Directions: Type your responses to the items below.

1
Select two of the memory techniques described in the selection that you think might work for you. Tell which two you selected and explain how you would use them. For example, in which courses would you use them? For which type of material?
2
Explain how you could use the keyword technique to learn any two of these French words:
klé (meaning key, and pronounced clay)
billet (meaning ticket, and pronounced bee-yay)
carte (meaning menu, and pronounced cart)
couteau (meaning knife, and pronounced coo-toe)
chaud(meaning hot, and pronounced show)

To the Web

Consult one or more of the following websites that pertain to the topic of the reading selection. Then answer the questions based on information obtained from the websites.
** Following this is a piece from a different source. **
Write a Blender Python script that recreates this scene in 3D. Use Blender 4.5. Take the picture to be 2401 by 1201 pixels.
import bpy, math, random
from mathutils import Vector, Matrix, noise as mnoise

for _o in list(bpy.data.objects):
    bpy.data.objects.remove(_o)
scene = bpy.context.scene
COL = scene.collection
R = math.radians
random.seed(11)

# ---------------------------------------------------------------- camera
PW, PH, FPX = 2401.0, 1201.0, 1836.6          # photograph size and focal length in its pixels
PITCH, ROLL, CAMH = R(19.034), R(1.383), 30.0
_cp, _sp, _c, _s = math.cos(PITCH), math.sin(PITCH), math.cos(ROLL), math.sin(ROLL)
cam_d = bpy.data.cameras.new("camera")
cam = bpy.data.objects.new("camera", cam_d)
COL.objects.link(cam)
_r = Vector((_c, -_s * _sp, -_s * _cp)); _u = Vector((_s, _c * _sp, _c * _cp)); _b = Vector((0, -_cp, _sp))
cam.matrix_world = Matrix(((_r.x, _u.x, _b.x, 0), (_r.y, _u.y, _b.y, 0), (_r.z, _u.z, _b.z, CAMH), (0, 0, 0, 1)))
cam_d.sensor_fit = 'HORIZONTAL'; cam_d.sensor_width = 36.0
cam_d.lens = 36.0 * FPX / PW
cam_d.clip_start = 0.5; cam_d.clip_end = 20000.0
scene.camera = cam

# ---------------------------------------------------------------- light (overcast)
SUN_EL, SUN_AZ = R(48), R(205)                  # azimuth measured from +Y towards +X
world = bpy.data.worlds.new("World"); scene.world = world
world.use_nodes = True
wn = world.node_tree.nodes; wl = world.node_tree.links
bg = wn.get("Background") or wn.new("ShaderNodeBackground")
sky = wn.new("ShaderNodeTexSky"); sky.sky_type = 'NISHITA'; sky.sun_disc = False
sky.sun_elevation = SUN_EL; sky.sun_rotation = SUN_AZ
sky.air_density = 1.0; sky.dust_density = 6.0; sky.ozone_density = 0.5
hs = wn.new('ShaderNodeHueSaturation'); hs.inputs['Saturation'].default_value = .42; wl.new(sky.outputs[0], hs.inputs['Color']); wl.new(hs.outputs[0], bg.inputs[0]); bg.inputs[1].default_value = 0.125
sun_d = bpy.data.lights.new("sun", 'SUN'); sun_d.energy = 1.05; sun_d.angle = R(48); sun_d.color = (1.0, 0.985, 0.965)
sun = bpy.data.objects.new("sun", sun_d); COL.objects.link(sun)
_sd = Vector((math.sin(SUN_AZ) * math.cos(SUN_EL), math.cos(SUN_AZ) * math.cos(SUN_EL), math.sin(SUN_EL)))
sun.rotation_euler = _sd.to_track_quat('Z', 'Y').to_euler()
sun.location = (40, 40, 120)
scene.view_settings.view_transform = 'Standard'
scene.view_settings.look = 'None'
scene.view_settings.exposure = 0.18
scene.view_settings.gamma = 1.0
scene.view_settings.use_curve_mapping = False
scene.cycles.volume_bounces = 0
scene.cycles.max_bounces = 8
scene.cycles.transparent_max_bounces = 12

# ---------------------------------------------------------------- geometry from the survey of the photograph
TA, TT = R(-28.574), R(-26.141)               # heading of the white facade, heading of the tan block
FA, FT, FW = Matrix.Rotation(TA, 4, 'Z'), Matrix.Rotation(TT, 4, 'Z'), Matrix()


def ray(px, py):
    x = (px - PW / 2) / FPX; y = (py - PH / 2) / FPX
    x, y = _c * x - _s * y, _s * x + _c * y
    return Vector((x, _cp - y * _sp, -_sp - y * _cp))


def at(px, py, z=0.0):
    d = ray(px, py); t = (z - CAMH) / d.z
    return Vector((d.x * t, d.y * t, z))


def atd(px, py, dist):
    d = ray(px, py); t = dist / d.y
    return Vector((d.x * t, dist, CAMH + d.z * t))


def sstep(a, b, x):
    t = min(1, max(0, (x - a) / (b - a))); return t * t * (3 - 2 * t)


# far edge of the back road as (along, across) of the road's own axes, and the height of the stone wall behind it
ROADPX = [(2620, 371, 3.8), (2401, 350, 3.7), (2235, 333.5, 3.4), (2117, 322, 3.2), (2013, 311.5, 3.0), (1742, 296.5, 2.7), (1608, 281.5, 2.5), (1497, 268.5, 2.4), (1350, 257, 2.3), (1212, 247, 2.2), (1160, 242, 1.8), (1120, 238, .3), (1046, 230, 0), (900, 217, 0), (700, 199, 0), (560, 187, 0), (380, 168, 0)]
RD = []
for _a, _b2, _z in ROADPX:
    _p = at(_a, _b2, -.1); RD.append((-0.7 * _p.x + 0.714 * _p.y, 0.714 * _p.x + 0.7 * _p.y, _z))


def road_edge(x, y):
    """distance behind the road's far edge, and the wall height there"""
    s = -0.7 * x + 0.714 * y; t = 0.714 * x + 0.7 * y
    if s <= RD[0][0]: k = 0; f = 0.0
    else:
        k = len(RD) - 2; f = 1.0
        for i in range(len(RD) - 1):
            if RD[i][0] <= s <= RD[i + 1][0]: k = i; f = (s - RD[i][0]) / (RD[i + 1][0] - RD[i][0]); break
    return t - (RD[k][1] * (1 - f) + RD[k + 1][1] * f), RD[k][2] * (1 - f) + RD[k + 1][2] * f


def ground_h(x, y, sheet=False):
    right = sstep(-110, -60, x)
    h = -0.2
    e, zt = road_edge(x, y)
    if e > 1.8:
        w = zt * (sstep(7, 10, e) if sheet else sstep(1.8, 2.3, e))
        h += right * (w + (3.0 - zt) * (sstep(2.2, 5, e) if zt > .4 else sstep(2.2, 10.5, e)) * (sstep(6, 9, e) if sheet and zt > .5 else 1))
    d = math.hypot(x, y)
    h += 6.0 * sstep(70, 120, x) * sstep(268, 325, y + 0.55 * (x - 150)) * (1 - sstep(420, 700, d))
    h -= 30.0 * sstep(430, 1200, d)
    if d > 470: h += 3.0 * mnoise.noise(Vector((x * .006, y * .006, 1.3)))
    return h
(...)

http://www.studygs.net/memory/

3
Pick three of the techniques and explain the type of specific information you could use each of them to memorize.

http://wwwold.ccc.commnet.edu/faculty/~simonds/memory.htm

This website is for the Learning Center at Capital Community College. The article is entitled, "The Art of Improving Memory."

4
Pick two of the memory tips that are different from the ones described in Reading Selection 3. Tell how you could each two techniques to help you in your school work.

http://academic.cuesta.edu/acasupp/as/266.htm

This website for Cuesta College's Academic Support Center describes four causes of forgetting in the article, "Why Do I Forget?"

5
What is "pseudo forgetting"?
6
List two new things (other than "pseudo forgetting") you learned about forgetting.

http://www.mindtools.com/pages/article/newTIM_00.htm

7
Pick out at least three of the techniques from this selection entitled, ""Using Your Whole Mind to Remember" and explain how you could use each to help you remember information.